POSTMODERNO / POSTMODERNITÀ
Più che una delimitazione cronologica, sia l’aggettivo sostantivato che il sostantivo astratto, starebbero ad indicare una situazione, uno stato, una condizione, una sensibilità letteraria, artistica, filosofica e culturale in genere che si va distanziando dalla → modernità.
1. Il condizionale è d’obbligo, in quanto si ha a che fare con un termine, carico di emozionalità contrapposta, quasi una parola d’ordine, di indubbia presa sui mass media e sull’immaginario collettivo, a cui vengono assegnati significati diversi fino all’ambiguità. Usato già in saggi letterari spagnoli e statunitensi di critica letteraria degli anni ’30-40 e dallo storico A. Toynbee nel 1947 in A study of history, per indicare una nuova fase storica successiva all’età moderna, il termine ha avuto fortuna con il saggio del filosofo francese J.-F. Lyotard (La condition postmoderne, 1979) e in sede letteraria con il saggio del critico statunitense I. Hassan (The question of post-modernism, 1981).
2. Secondo i teorici del p. la cultura moderna, vale a dire la visione del mondo e della vita, tipica della vicenda storica delle società dell’Occidente post-medioevale, sarebbe giunta al suo tramonto. La condizione postmoderna renderebbe manifesti i limiti e le sue configurazioni culturali ispirate all’umanesimo antropocentrico, che ha nella scienza e nella tecnica le sue massime espressioni di razionalità e nella capacità di trasformazione industriale e di azione politica le vie per costruire il proprio destino storico ed intramondano; ed evidenzierebbe la non assolutezza delle sue grandi narrazioni («meta-racconti» nella terminologia di Lyotard), specie quelli dell’ → illuminismo, dell’idealismo, del positivismo e del marxismo, che a loro modo legittimavano filosoficamente, eticamente e politicamente l’egemonia culturale dell’Occidente. O perlomeno metterebbe in risalto che, rispetto a una «modernità solida», con le sue strutture consolidate, prevarrebbe una «modernità liquida», caratterizzata dai flussi, dai processi, dalla costante innovazione, conseguente all’irrompere delle tecnologie informatizzate, dalla globalizzazione dell’esistenza e del mercato e culturalmente dal declino della metafisica. Il sapere risulterebbe irrimediabilmente frammentato, ipotetico, situato, costituzionalmente in itinere, insormontabilmente storico-culturale. Contenutisticamente assisteremmo alla motiplicazione delle Weltanschauung e delle fedi, che danno spettacolo di sé e che diventano piuttosto merce di consumo massmediologico, senza che nessuna possa di diritto imporsi alle altre come più vera. Al massimo può trovare pragmaticamente maggior accoglienza rispetto alle altre. Più che un sapere che definisce, avremmo a che fare con un sapere che parla, narra, racconta delle cose-eventi o di sé, che interpreta e produce nuove o rinnovate comprensioni (che «sfondano» le comprensioni precedenti, più che «fondare» posizioni) o semplicemente che opera «tecnologicamente» sul reale o lo «simula virtualmente».

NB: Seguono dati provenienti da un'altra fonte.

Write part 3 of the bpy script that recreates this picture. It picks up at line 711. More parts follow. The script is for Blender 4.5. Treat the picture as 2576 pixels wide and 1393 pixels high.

3. Considerato da Habermas come segno della crisi in cui versa il progetto emancipativo della modernità, esaltato o bollato come «pensiero debole» (che si appoggia ed oltrepassa la critica culturale di Nietzsche e Heidegger), tacciato di rimettere in corso posizioni pre-moderne o reazionarie, il p. esprime a suo modo il vasto → pluralismo e la complessità sociale contemporanea. In tal senso costituisce un utile termine di confronto per la pratica educativa e la ricerca pedagogica, chiamata oggi, sempre più, a non fermarsi a soluzioni tecniche, ma a ripensare globalmente la cultura formativa.
Bibliografia
Lyotard J.-F., La condizione postmoderna, Milano, Feltrinelli, 1981; Vattimo G. - P. A. Rovatti (Edd.), Il pensiero debole, Ibid., 1983; Vattimo G., La fine della modernità, Milano, Garzanti, 1985; Habermas L, Il discorso filosofico della modernità, Roma / Bari, Laterza, 1987; Bauman Z., Modernità Liquida, Ibid., 2002; Chiurazzi G., Il p., Milano, Mondadori, 2002; Ambrosi E., Il bello del relativismo, Venezia, Marsilio, 2005; Bauman Z., Il disagio della p., Milano, Mondadori, 2007.